Los economistas, sobre todo cuando tienen éxito, no creen en milagros. Me lo dijo, en 1973, Antonio Delfim Netto, el padre de la recuperación económica brasileña. En Brasilia, en una reunión con periodistas chilenos, habló con entusiasmo por lo logrado bajo su batuta a partir de 1968. Evadió las respuestas acerca de los costos y dolores pero rechazó con igual energía los elogios: “No hay milagros”, reiteró. ¡Maravilhoso!

El mundo, sin embargo, cree en milagros. Hace medio siglo, la resurrección de Alemania (Federal) fue considerada un auténtico prodigio. Pese a la destrucción de la Segunda Guerra Mundial, la industria germana –y con ella la economía en su conjunto- se recuperó en pocos años. ¡Wunderbar!

Hoy, como espectadores de lo que nos parece una hazaña igualmente asombrosa, los terráqueos vemos cómo China crece y crece. Podría ser otro milagro, después de siglos de guerras civiles y décadas de una feroz dictadura comunista.

Pero el verdadero milagro chino sería otro y todavía no se sabe si culminará con éxito. La pretensión es compatibilizar el crecimiento acelerado y la entrada en gloria y majestad a la modernidad con una férrea política de negación de las libertades.

No es un debate teórico. El momento crítico se aproxima. Cuando se inauguren los Juegos Olímpicos en Beijing, China quiere tener su casa ordenada.

Está haciendo un gran esfuerzo para lograrlo: inauguró un fabuloso aeropuerto, se ha empeñado en controlar la asfixiante contaminación de la capital y rechaza todo intento (supuesto o real) de “politizar” el magno encuentro. En 2001, cuando se adjudicó la sede de los juegos, el presidente del Comité Olímpico, Juan Antonio Samaranch, le pidió personalmente a, Jiang Zemin, que decretara una amnistía general. Le indicó su creencia de que beneficiaría la imagen del país “en un momento de oro”. No tuvo siquiera respuesta. La historia de los años siguientes no ha mejorado las cosas. Por ello, a estas alturas, nada garantiza la anhelada placidez durante el gran evento.

En el último tiempo se han multiplicado las manifestaciones en todo el mundo a fin de aguar la fiesta.

La denuncia más reiterada apunta al tema de los derechos humanos. El recuerdo de Tien an men, precisamente en el corazón de Beijing todavía conmueve a millones de personas. Pero el más reciente desafío es la violenta rebelión de los tibetanos, acosados por los chinos de la etnia Han que monopolizan los puestos de gobierno y manejan la economía como si fueran fuerzas de ocupación.

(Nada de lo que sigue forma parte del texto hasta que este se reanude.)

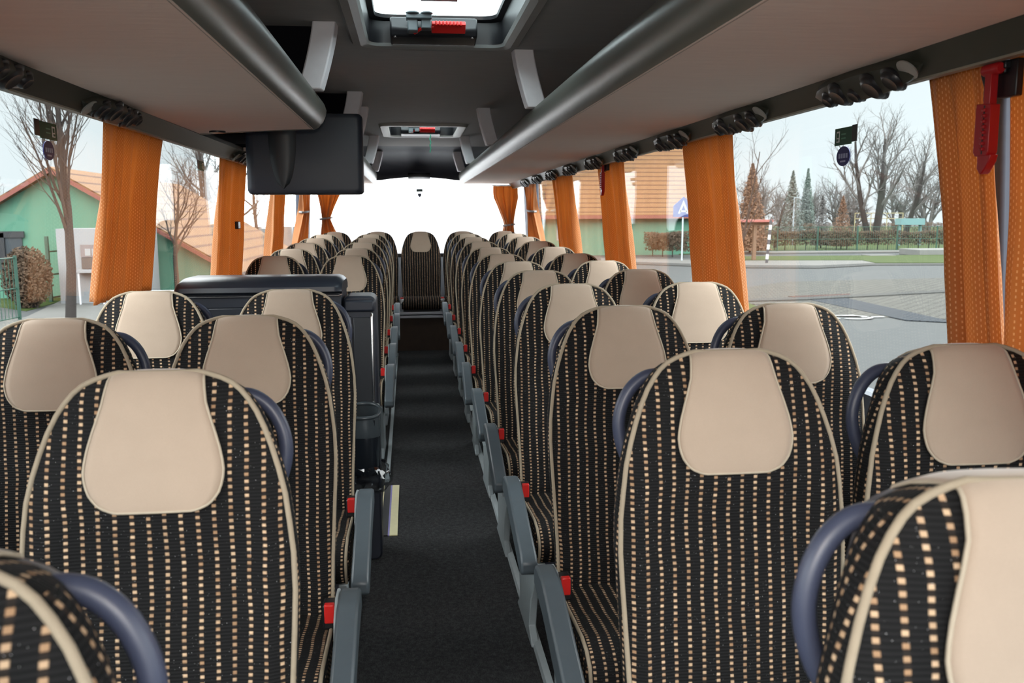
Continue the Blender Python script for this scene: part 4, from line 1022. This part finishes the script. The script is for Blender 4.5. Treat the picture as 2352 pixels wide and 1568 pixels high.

La reacción de Beijing ha sido implacable: en los días anteriores a Semana Santa se hablaba de cien muertos tibetanos. Al mismo tiempo, la información ha sido ferozmente reprimida. No se plantea como censura, pero cada vez cuesta más abrir los sitios de noticias de Yahoo o Google; la señal de la CNN se pierde (“misteriosamente”, acotó un corresponsal) cuando informa de los sucesos en Lhasa, la capital tibetana.

Según un reportaje en terreno de The New York Times, la contaminación -uno de los peores flagelos de la acelerada modernización china junto con los sueldos escandalosamente bajos de los trabajadores- también llegó a las alturas del Tíbet. La sensación resultante es de menosprecio. “Nos miran mal, nos encuentran flojos”, dijo un tibetano a Howard W. French, reportero del diario neoyorkino.

Que China logre el milagro de acallar esta rebelión y otras protestas, está por verse. Ya sabemos que los economistas no creen en prodigios. Pero los políticos sí. Y unos Juegos Olímpicos tranquilos en China lo serían realmente.